On Fri, 1 Mar 2024, barnold wrote:
But given that it was a unit, I resorted to what I like to think
of as... creativity...
$ grep '^[feywjarq]\{4\} ' /usr/share/units/definitions.units
To be honest, as soon as I saw your... er, workaround;
I couldn't stop myself from dissolving into a laughing mess.
I wasn't expecting that this kind of trick actually worked.
Anyway...
A clue about the picture would be welcome?
On Wed, 10 Jan 2024 xwindows wrote:
/'+=___
/ `-=-=
| ='/ `|
/ / /||
.-J `. / | ||
`-_ a '- / ||
`-_ n |_ ||
`-.-" "''
( (
` ' __--'"-_
-'"" r-_ `-__
\ /`; _. '-_ c`_
`. '" ) e_-'
`-..-'\__-"
Well, what you are seeing is a tear-off day calendar hanging on a wall.
The first sheet of the (unused-yet) calendar on the top
is showing this text:
1
Jan
The bottom fallen torn-off sheet is also a day-calendar sheet;
belonging to the last year's calendar that's [just used to]

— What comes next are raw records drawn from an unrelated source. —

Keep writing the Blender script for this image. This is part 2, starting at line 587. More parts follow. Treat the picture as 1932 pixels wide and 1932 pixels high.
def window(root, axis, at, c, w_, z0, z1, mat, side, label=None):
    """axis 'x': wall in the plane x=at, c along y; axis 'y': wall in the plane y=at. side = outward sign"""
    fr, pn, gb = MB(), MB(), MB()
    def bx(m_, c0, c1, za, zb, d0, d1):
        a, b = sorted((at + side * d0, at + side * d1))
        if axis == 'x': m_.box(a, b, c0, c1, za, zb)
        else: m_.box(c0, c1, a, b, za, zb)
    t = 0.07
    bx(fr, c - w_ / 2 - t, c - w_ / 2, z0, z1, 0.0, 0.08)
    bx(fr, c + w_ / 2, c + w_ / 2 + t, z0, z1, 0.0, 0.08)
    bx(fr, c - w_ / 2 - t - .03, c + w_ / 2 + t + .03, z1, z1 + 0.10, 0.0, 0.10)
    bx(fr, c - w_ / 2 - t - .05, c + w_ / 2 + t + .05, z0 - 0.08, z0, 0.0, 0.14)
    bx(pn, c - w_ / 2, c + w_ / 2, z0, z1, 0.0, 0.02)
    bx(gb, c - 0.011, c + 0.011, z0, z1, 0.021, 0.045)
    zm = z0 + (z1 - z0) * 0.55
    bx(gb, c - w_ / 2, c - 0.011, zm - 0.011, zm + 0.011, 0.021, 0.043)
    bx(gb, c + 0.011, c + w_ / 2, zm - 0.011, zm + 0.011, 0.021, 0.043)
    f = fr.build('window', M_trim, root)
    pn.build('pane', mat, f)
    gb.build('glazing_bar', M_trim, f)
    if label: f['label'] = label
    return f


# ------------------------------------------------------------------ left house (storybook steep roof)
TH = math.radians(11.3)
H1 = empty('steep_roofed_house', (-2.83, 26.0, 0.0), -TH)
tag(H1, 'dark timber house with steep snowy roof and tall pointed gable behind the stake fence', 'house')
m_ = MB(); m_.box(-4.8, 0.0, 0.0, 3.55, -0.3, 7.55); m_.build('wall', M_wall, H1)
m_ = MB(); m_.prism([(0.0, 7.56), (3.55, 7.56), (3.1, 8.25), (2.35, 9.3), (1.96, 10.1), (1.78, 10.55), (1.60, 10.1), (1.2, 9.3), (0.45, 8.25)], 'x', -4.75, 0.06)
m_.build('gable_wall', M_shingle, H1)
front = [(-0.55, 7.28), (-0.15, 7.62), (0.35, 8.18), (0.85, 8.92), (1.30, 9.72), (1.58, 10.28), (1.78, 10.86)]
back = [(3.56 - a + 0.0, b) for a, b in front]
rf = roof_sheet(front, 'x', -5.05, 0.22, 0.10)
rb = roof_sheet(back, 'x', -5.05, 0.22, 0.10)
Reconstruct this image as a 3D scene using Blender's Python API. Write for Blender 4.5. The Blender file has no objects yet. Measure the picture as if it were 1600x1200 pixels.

hang in front of the above calendar. This bottom sheet
is showing this text:
31
Dec
^ The "D" letter got obscured by the curving bottom-left corner
of the sheet.
My intention was to show a transition from Dec, 31st to Jan, 1st;
signifying that a full //LRNE// have passed.
Hope this clears things up for you. I would guess the reason of
being confused was that you have never used (or not familiar with)
day calender? I think it is not exactly a common stationery item nowadays.